Silicon Valley makes money, but is it good TV?

Startup U cast
The cast of Startup U, a reality show on ABC Family about aspiring entrepreneurs in Silicon Valley.

Watching engineers sit quietly in front a computer and code does not sound like riveting television. But Hollywood thinks Silicon Valley startups have enough outsized personalities and dramatic tension to make good TV.

A new crop of reality shows will try and turn Silicon Valley's entrepreneurs and venture capitalists into ratings. They join the successful "Shark Tank" and some already forgotten failures.

SyFy's "The Bazillion Dollar Club" profiles companies going through accelerators 500 Startups and Highway1. The 12-week programs help aspiring entrepreneurs polish their ideas with seed funding and coaching. The six-episode show, starting September 22, will feature 500 Startups founder and venture capitalist Dave McClure, a colorful fixture in Silicon Valley.

The ABC Family reality show "Startup U" turns the camera on students at an unaccredited Silicon Valley school led by venture capitalist Tim Draper. The show, which premiered earlier this month, puts 10 entrepreneurs through an eccentric program that includes wilderness training and jumping into a pool fully dressed, for some reason. At the end of the course, students will pitch their ideas to real venture capitalists.

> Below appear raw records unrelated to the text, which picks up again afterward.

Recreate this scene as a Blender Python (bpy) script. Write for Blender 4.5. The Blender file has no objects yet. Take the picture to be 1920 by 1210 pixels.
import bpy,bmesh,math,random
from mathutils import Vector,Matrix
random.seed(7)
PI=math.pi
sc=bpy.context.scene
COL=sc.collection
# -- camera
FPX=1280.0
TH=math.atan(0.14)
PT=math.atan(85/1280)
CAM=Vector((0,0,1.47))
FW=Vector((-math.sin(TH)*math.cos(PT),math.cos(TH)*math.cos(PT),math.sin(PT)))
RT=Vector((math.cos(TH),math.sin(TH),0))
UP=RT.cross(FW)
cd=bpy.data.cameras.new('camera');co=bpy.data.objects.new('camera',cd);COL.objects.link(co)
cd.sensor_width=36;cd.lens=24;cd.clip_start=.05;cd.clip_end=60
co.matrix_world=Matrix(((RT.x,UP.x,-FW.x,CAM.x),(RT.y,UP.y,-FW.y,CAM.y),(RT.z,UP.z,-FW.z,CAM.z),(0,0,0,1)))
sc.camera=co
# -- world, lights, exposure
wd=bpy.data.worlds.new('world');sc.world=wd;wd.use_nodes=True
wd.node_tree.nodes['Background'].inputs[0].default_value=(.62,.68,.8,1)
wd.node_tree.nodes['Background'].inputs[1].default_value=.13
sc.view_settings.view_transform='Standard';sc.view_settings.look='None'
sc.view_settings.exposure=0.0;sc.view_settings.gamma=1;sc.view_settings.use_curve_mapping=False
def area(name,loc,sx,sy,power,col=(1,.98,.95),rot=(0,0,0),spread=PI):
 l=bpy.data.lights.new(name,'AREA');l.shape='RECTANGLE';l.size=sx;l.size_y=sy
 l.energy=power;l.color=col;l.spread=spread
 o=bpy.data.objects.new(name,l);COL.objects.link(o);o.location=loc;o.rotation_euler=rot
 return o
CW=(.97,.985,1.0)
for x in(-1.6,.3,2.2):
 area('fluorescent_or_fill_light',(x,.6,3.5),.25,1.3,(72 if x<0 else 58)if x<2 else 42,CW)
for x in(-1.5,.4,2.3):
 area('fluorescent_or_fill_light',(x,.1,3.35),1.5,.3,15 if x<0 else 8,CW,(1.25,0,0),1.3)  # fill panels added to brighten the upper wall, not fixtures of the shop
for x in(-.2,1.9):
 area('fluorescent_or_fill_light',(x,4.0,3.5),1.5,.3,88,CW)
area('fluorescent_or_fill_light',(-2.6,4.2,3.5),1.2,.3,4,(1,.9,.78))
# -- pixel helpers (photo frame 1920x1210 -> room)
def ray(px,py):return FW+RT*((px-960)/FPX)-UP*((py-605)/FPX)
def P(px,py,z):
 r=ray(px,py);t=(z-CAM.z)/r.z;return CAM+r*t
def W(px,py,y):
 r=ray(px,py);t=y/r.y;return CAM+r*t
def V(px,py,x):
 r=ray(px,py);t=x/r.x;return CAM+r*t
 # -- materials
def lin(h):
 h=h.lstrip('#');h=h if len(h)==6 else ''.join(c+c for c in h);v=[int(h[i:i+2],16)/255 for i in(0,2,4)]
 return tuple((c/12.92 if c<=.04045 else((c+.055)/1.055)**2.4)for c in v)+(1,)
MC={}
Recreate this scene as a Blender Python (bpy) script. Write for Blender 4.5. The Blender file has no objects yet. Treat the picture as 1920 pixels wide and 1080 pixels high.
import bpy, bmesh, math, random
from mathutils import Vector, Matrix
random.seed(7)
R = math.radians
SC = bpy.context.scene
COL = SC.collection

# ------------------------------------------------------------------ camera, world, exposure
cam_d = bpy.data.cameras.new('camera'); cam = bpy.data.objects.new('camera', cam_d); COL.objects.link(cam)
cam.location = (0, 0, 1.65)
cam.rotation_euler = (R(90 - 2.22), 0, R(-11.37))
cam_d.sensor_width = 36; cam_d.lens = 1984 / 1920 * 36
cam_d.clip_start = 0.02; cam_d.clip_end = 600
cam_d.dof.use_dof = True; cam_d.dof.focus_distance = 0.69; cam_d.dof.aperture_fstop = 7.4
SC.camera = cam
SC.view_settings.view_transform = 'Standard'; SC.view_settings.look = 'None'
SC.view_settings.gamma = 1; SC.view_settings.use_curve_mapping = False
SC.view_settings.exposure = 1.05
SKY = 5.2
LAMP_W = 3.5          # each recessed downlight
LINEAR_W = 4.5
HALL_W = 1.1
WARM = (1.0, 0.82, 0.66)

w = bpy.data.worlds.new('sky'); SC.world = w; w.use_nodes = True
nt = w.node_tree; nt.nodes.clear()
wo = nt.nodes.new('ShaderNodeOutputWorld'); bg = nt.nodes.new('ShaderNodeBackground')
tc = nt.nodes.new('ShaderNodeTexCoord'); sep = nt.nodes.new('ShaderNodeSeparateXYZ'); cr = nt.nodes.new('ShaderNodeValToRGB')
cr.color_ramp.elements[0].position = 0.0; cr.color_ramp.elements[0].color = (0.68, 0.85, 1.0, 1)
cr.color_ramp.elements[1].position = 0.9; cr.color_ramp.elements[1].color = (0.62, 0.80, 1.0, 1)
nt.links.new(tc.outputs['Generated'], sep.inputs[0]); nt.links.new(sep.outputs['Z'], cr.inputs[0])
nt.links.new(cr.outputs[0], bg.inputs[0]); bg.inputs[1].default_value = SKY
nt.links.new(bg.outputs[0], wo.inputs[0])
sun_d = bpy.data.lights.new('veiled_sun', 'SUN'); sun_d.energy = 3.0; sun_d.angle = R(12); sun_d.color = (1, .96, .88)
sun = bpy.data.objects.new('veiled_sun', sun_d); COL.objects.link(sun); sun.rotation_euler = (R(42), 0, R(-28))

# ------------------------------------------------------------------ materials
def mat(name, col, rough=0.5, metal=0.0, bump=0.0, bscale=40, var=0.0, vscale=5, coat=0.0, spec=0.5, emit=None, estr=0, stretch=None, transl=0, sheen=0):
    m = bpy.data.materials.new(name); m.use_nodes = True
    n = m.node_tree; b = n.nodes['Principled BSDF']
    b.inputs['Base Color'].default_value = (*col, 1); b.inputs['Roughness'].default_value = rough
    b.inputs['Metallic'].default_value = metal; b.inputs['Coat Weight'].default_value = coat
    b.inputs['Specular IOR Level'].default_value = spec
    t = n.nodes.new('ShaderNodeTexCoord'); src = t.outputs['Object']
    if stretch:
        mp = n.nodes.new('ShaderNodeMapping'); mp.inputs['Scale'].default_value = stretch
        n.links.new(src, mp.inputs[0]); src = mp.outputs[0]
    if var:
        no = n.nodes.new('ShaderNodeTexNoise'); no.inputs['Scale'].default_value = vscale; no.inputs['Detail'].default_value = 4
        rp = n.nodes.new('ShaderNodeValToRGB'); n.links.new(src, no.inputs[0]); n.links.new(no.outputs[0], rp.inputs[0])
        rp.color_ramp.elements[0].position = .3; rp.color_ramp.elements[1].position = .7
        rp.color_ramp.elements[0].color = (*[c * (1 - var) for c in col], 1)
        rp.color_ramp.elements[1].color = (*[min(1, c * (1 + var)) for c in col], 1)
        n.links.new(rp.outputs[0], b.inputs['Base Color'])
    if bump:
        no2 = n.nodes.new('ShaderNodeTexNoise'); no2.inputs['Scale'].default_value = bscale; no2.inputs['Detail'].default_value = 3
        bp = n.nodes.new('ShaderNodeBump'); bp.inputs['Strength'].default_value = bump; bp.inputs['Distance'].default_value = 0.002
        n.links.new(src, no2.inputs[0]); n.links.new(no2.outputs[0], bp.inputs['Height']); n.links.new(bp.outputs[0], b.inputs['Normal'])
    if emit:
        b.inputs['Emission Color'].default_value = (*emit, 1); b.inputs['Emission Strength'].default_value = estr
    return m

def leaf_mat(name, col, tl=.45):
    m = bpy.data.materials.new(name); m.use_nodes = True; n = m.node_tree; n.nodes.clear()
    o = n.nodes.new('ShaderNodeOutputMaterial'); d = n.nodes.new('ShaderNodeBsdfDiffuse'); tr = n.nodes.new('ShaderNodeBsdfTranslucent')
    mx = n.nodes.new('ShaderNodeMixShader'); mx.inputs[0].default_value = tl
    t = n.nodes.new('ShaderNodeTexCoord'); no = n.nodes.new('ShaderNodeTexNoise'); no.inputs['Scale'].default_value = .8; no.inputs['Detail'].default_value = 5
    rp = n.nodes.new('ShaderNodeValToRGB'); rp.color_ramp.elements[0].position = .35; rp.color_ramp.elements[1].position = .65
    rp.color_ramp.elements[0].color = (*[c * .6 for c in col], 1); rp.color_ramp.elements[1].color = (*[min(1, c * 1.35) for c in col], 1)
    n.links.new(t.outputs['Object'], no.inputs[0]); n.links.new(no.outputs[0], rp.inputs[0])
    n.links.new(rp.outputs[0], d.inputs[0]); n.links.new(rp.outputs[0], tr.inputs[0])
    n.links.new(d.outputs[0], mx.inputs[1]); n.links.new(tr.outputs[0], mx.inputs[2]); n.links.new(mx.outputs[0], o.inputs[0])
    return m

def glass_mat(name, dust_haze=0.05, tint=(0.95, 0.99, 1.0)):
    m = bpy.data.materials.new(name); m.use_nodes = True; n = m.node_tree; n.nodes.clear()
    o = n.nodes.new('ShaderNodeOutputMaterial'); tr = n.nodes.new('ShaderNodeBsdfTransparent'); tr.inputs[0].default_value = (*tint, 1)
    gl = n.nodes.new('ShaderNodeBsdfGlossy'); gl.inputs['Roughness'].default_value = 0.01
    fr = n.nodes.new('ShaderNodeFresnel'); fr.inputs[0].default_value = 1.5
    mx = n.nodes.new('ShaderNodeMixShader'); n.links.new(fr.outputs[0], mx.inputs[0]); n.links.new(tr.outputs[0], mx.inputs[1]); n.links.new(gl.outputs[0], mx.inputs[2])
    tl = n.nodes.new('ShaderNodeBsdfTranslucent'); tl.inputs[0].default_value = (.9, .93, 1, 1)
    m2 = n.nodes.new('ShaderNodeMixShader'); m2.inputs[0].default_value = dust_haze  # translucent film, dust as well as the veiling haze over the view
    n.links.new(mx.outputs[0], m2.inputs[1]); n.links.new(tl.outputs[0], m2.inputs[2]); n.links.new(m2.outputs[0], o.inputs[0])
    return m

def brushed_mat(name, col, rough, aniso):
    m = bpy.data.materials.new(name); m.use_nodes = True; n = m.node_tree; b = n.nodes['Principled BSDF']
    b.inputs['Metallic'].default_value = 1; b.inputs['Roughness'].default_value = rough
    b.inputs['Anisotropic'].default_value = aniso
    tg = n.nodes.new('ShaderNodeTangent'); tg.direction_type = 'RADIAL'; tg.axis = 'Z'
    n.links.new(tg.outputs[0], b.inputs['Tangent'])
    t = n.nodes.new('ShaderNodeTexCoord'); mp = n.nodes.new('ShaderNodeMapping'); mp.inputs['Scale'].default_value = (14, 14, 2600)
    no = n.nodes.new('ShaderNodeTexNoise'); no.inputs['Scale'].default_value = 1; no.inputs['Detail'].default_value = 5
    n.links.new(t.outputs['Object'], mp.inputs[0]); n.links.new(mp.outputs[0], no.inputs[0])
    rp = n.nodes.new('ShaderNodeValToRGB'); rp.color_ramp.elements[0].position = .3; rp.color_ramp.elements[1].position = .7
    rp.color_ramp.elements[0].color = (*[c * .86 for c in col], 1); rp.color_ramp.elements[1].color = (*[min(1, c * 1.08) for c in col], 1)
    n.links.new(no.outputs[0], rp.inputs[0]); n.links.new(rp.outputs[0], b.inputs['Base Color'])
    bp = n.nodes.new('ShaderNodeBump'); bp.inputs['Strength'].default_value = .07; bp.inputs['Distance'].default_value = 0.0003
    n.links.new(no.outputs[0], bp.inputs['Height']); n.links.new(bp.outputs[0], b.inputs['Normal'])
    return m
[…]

On Tuesday, Intel (INTC) announced it was teaming up with Mark Burnett and Turner (CNNMoney's parent company) for "America's Greatest Makers." That show will document inventors as they race to take their hardware ideas from vision to a marketable product. The winner gets $1 million to invest in their business.

Related: 15 startups. One Silicon Valley bed and breakfast.

There are other potential shows, but it's unclear if they will ever come to fruition. Earlier this year, anonymous producers of a show called "94110" posted a casting call on Craigslist and lampposts in the Bay Area. They were looking for "leading technology executives living, learning, and loving together in San Francisco's Mission District." (Desired characters included a "bro" and an awkward engineer who "likes punk rock, [is] addicted to vaping."

In April, an ill-conceived casting for "Girlfriends of Silicon Valley" asked for "women with big social lives and even bigger personalities" who were married to or dating tech workers.

Hollywood has tapped Silicon Valley for reality TV before, with mixed results.

"Start-Ups: Silicon Valley," was Bravo's dramatized take on the "glamorous" world of entrepreneurs. The show was poorly reviewed and widely mocked by real founders -- and anyone who happened to flip by Bravo while it was on. It was wisely canceled in 2012 after eight episodes.

ABC's Shark Tank, which starts its seventh season on September 25, has succeeded by focusing on startup ideas and framing it as a competition, cutting out much of the manufactured behind-the-scenes drama.

But so far, no reality show has been as close to real life (or as entertaining) as HBO's "Silicon Valley."